Outre ses comptes-rendus, c'est son activité de juré qui donne lieu à de véritables et savoureux micro-récits. Et permet de mesurer son influence. Ainsi, dès son premier festival en tant que juré - Berlin, 1976 – le jury récompense un de ses chouchous, Robert Altman, avec Buffalo Bill et les Indiens. Et ce malgré les pressions des officiels français pour que Truffaut décroche l'Ours d'Or avec L'Argent de poche... Il sera également juré à Cannes en 1978, et à Venise en 1980, pour de beaux sacres – Olmi, Cassavetes, Malle. Autre récit, qui donne la mesure des liens qui existent entre festivals, critiques et cinéastes : l'épisode Funny Games. Michel Ciment raconte comment dans le cadre de la Fipersci, on lui a prêté un chantage à la démission du jury si Haneke et Funny Games remportait le prix. Et la fâcherie qui s'en est suivie, avant la réconciliation, avec le cinéaste autrichien. Même si Ciment déclare avoir toujours les plus vives réserves sur le film...
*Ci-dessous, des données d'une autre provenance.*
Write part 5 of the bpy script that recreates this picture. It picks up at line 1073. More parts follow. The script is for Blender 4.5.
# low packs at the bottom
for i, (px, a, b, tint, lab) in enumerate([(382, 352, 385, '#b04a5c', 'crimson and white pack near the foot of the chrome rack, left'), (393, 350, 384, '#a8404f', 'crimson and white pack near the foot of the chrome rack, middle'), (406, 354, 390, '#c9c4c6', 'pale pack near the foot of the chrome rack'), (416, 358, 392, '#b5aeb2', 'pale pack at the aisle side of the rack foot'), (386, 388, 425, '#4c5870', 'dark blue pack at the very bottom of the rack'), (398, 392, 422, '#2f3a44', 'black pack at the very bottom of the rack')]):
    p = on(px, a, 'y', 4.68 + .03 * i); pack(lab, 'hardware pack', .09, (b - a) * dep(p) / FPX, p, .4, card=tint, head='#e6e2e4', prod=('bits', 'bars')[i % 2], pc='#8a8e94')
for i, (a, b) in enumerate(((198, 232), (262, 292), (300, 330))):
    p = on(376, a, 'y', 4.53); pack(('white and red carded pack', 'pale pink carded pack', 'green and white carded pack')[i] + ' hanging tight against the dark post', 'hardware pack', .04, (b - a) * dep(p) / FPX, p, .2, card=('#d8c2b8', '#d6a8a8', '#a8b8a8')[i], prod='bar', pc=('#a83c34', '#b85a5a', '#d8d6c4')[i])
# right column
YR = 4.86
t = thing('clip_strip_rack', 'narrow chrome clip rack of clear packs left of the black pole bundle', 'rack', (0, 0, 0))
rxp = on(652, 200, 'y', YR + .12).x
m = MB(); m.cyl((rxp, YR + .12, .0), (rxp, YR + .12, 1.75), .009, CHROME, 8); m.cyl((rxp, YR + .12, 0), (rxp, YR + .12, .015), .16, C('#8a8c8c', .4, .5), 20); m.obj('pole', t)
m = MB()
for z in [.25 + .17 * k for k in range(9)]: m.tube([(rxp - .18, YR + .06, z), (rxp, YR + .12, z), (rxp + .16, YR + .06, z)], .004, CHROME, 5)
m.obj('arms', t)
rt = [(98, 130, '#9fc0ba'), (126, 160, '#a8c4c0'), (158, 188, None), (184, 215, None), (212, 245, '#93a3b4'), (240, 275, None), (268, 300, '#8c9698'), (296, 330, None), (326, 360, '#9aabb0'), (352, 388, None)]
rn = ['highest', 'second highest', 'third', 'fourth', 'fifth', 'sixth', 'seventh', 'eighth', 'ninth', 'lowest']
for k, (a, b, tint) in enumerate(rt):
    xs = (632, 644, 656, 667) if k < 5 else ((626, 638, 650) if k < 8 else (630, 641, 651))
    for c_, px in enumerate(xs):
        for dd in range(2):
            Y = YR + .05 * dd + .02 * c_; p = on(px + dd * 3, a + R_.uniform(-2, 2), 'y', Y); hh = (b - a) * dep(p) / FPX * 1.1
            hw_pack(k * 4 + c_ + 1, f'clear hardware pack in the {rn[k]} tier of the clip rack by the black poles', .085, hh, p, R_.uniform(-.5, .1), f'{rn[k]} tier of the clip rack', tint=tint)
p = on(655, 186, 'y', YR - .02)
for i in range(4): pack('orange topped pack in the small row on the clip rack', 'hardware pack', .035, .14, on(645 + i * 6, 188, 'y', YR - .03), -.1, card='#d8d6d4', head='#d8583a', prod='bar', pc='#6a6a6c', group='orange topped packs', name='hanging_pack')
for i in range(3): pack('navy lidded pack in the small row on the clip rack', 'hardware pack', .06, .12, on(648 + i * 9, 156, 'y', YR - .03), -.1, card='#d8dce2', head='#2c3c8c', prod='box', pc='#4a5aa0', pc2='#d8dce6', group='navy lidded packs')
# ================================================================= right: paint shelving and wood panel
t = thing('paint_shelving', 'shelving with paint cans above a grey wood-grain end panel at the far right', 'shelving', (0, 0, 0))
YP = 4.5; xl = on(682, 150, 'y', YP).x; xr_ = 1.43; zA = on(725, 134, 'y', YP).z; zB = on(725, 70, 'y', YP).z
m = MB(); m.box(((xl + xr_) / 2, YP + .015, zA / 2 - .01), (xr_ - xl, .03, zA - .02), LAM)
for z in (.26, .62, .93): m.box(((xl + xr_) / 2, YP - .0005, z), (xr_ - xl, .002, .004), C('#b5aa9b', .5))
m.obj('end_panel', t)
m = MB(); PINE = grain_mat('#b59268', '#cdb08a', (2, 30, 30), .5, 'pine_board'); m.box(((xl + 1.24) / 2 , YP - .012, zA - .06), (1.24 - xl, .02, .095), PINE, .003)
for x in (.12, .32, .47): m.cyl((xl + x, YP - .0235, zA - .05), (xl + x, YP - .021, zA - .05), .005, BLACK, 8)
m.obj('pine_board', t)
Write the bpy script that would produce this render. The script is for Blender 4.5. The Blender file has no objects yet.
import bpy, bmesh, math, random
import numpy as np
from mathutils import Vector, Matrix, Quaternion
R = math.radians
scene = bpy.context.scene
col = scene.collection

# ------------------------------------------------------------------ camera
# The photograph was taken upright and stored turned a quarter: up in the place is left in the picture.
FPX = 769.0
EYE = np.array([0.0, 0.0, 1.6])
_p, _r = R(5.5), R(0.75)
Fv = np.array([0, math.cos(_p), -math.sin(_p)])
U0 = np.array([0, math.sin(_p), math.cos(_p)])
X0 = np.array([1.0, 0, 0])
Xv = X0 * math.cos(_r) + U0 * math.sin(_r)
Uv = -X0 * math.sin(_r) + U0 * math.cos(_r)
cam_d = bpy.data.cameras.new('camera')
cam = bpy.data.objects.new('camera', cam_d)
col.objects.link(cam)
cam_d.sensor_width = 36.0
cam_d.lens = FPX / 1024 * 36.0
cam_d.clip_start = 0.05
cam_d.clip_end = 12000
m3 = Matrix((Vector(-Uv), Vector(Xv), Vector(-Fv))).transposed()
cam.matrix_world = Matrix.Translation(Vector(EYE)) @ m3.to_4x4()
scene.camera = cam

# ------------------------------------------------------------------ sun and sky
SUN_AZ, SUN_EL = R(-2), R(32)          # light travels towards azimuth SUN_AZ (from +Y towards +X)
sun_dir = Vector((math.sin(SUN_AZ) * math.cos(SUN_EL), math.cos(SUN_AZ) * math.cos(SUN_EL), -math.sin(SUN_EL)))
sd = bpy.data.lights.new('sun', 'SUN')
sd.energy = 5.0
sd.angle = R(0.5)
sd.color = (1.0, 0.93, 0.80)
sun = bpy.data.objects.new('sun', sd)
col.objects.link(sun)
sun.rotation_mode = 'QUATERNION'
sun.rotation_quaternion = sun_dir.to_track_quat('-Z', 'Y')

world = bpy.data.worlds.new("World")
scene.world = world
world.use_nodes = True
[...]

Enfin, l'excellence de ses relations en tant que conseiller auprès de Gilles Jacob ou de Moritz de Hadeln (Berlin) pour la sélection des films français lui permet d'affirmer, non sans une certaine vanité : "J'ai recommandé deux films qui ont eu l'Ours d'Or, L'Appât et Intimité".

Etape ultime de son activité de festivalier ? Avoir été sélectionneur pour la Semaine de la critique de 1968 à 1972, "la concrétisation active de mon intérêt pour le nouveau cinéma".

L'art de la critique

Michel Ciment évoque longuement sa passion pour le cinéma, à travers la fonction pour laquelle il est le plus fameux et le plus redouté : critique. Activité qu'il rapproche de celle d'éclaireur, au double sens du terme : clarifier, analyser ce qui est parfois obscur et aller aux avant-postes, vers les terres vierges, qui va dénicher un talent inconnu.

Pourtant souvent décriée, l'activité de critique trouve en Michel Ciment un de ses défenseurs les plus passionnés car "le cinéma, c'est sa grandeur, et c'est l'une des raisons de ma passion, est un art qui est resté au cœur du débat public (…). Le cinéma est un art vivant". Ce qui ne va pas sans une certaine dose de modestie, car il en convient, "le public n'a pas toujours raison, et la critique n'a pas non plus toujours raison". 

Deux préjugés le mettent en rogne : "Pour un premier film, ce n'est pas si mal" ; "Son dernier film est le meilleur". Et de stigmatiser quelques poncifs, notamment ceux qui pointent du doigt la maîtrise des cinéastes, ou ceux qui mettent en avant le minimalisme de la mise en scène. 

Plutôt que rester sur son Aventin, le critique livre 7 conseils que devrait suivre tout critique. En préambule, il ne faut pas "désirer un film qui n'est pas celui qu'a voulu son auteur". Ce qu'il lui faut ? Livrer des informations ; faire preuve d'analyse ; rédiger avec style car la critique est une activité littéraire ; se montrer passionné et enthousiaste ; aiguiser sa curiosité vers d'autres cinématographies, vers de jeunes réalisateurs ; savoir établir une hiérarchie de jugement ; enfin, avoir "le coup d'oeil", grâce auquel on peut déterminer si un premier film est bon ou pas, pour découvrir de nouveaux talents. 

Enfin, même si sa prédilection va à l'écrit et à l'image, Michel Ciment se montre curieux à l'égard des blogs. S'il déplore l'absence d'un guide Michelin des blogs pour se repérer, il affirme : "Je suis sûr que parmi ces consommateurs et connaisseurs de films, souvent plus cultivés que de nombreux journalistes, il y a des gens qui ont créé des blogs intéressants. Dommage qu'ils n'aient pas envoyé leurs articles à Positif !". On passera le message aux rédacteurs de Cinéblogywood !

Pas de lassitude

Bref, comme on le voit, rien n'est plus éloigné du Cinéma en partage que le C'était mieux avant ! Le cinéma est mort ? "Je n'y crois pas du tout ! Je trouve qu'il est toujours très vivant, sans quoi on ne passerait pas des soirées, des années, à l'étudier, à en parler". Puits de science, de passion et d'érudition, Michel Ciment apparaît étonnamment jeune, malgré son âge vénérable. Aucune lassitude, bien au contraire : j'en veux pour preuve la joie qu'il éprouve de voir de jeunes cinéphiles faire la queue pour obtenir une dédicace de Philippe Fraisse, auteur d'un très grand livre sur Kubrick, Le Cinéma au bord du monde, et dont aucun professionnel de la critique n'avait rendu compte. 

Outre un index des films et personnalités citées, très utile pour accéder à l'information, l'ouvrage est accompagné d'un DVD, qui porte le même titre. Portrait de Michel Ciment en action, entrecoupé de témoignages – Wim Wenders, Atom Egoyan, Bertrand Tavernier, Nuri Bilge Ceylan, Thierry Frémaux, entre autres. Un complément idéal.


Le cinéma en partage, Michel Ciment, entretiens avec N. T. Binh, Rivages.